Tuesday, February 10, 2009

Mr. Zip...going "green"?

An Op-Ed Contributor, Ruth Y. Goldway, to the New York Times this morning has offered a proposal for the U.S. Government to pave the way for "going green" by converting all postal vehicles to electric power. Sounds like a good idea and might in part be feasible save for the thought of regions of the country where temperatures do effect electric vehicle performance...storage batteries function less when it is cold. Nevertheless, the comments do have merit in warmer climate areas. Eat your heart out Fergus Falls.

"Plugging in the Postal Service"


Ruth Y. Goldway

February 10th, 2009

New York Times

PRESIDENT OBAMA'S energy plan calls for putting one million electric plug-in hybrid cars on the road by 2015. This ambitious goal could be accomplished more quickly if we invested in converting the largest civilian fleet in the United States — the 219,000 vehicles owned by the United States Postal Service — to electricity.

The House's stimulus bill would allot about $28 billion for efficient and alternative energy programs, while the Senate version calls for $40 billion. When government agencies dole out the money, some of it should go to helping the Postal Service go green.

Converting just its 142,000 standard delivery trucks would reduce gasoline consumption by up to 68 million gallons a year and save the Postal Service millions of dollars. Delivery vehicles could be powered by electricity from solar panels installed on the roofs of mail sorting centers and local post offices — a self-sufficient system. You could plug in your own electric car there while you drop off parcels and buy stamps.

Green jobs — outfitting buildings, converting trucks — would be created in neighborhoods nationwide. No earmarks or questionable contracts would be involved — just a trusted independent agency spending money efficiently to conserve natural resources.
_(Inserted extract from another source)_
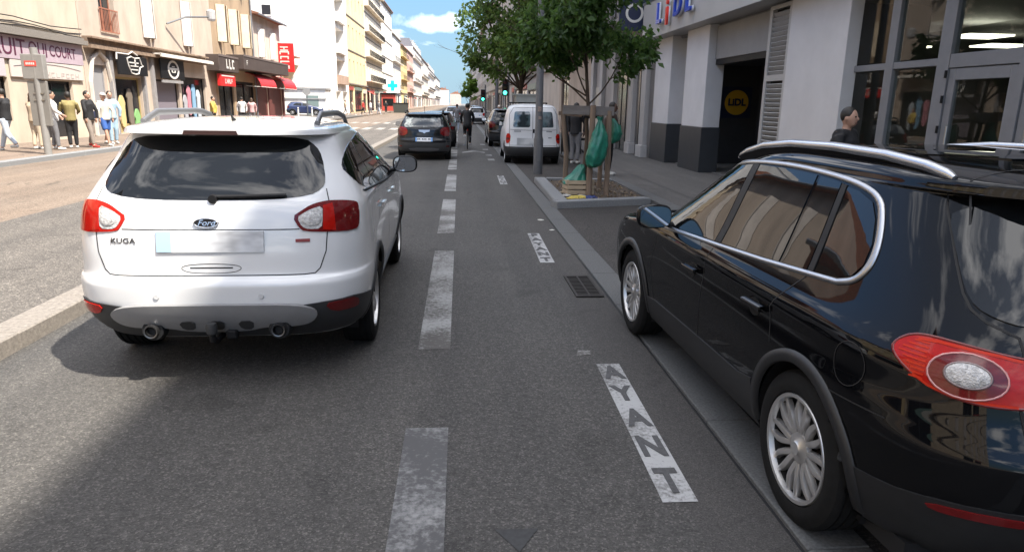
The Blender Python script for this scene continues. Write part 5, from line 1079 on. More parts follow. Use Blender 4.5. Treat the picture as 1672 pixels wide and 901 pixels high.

The Postal Service has already made its own efforts to reduce consumption — by providing fully recyclable packaging, investing in paperless data tracking and initiating a "mail back" program to recycle small electronics. It would like to do more, but with declining mail volume and revenue, it cannot go green on its own.

So why not spread the stimulus to every community in the country by investing in the Postal Service? With part of the alternative energy stimulus, neighborhood post offices could become local green hubs, thousands of electric-powered delivery trucks could take to the road, and we could all share, in a tangible way, in the president’s energy plan.

[Ruth Y. Goldway is a member of the United States Postal Regulatory Commission.]